With the introduction of Prudential Standard 226, hedging typically requires short-term cash liquidity in the form of either variation margin or for settlement of FX forward rolls that are typically excluded from variation margin.
“Still, if people aren’t going into these hedges with their eyes wide open, that risk is going to be more profound,” Russell warned. “The risks of dealing with the pro-cyclical line with the Aussie currency and the risks of currency hedging in that long horizon illiquid assets are not fully appreciated.”
Hillmann also cited the need to manage liquidity alongside the hedging program “I think it’s a fine line between how much illiquidity you want and how much liquidity you think you need, and then do a lot of stress testing on top of that,” he said.
Classifying risk
The roundtable also discussed how to classify the risk dynamics of these unlisted assets appropriately. “So, what I’m saying there is what’s growth, what’s defensive, you know, how do you know a toll road is riskier than an airport and the currency dynamics around that?” said Adam Karaelis, senior analyst at Vision Super.
The Future Fund’s Wilkin-Smith said there were different views across the investment team on valuing investments and expected returns. “Everyone has their own frameworks,” he said. “The property team will think about cap rates, the Infrastructure team will think about discount rates and Equities team will think of real discount rates.
“There are different valuation frameworks and methodologies. Idiosyncratic risk always seems very pronounced from the bottom-up, but we believe that systematic risks will dominate the risk profile of the total portfolio. Our investment process encourages the investment team to bring forward their best opportunities regardless of sector and then applies a standardised lens to make the best investment decisions for the whole portfolio.”
Stress test
Every day Australia’s sovereign wealth fund imposes a very conservative crash test on its portfolios to ensure they have adequate short-term liquidity. “We have to have enough at-call liquidity to meet that crash test every single day,” said Wilkin-Smith, adding that they stress test current counterparty arrangements as well as hypothetical counterparty arrangements the sovereign wealth fund may have in the future.
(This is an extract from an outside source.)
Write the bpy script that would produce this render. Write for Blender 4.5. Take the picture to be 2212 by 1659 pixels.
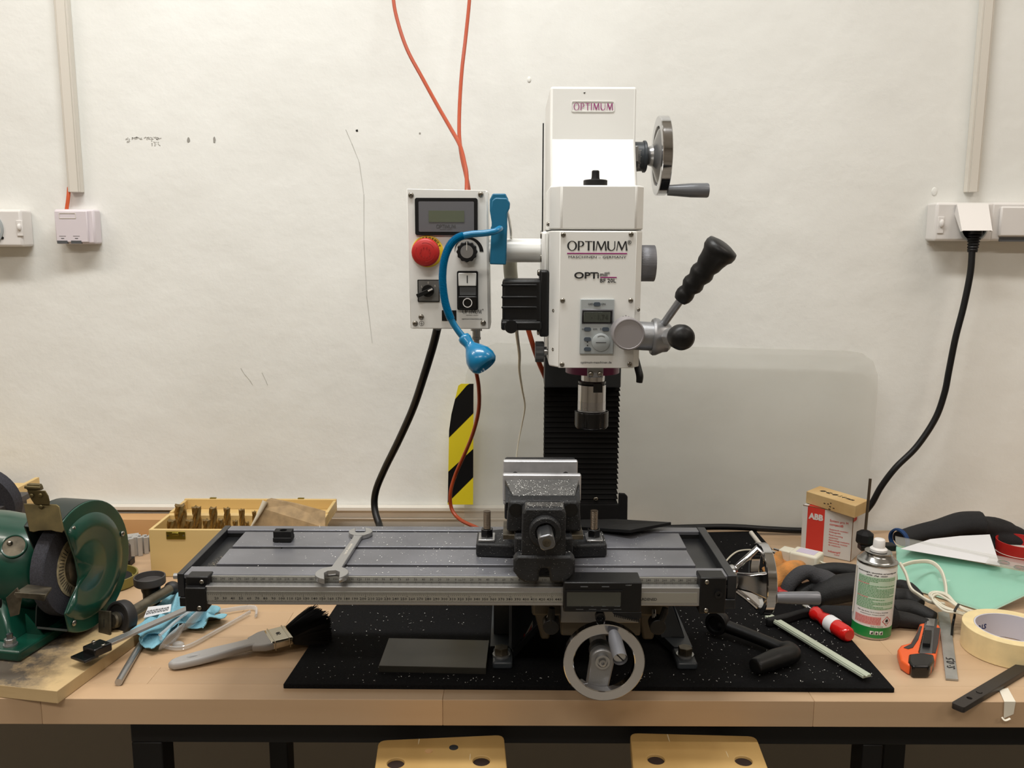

“Moreover, we also have the concept of portfolio flexibility,” he said. “You know, how much of the current portfolio can we transform into at-call liquidity over a two to six-month period to reposition it and take advantage of new opportunities or to preserve value. I mean, in the case of the Future Fund we don’t have inflows and we don’t expect outflows until 2027, so we’re in a different position to superannuation funds and other asset owners in Australia.”
Vision Super hasn’t owned much private equity or unlisted assets since the global financial crisis after the downturn exposed a number of shortcomings in the portfolio.
Karaelis said they were sticking to “plain vanilla” investments after not fully appreciating the dynamics of hedging unlisted investments and getting caught on the wrong side of a currency hedge. “For example, when we wanted liquidity from fixed income mandates, we found there were problems with getting the funds returned so we could allocate them to other markets – a usual strategy when markets go bad,” he said.
“People got really badly burnt by because they didn’t sufficiently understand the liquidity risk of the liquid hedge over assets that turned out to be correlated to their base currency,” added IFM’s Kerr.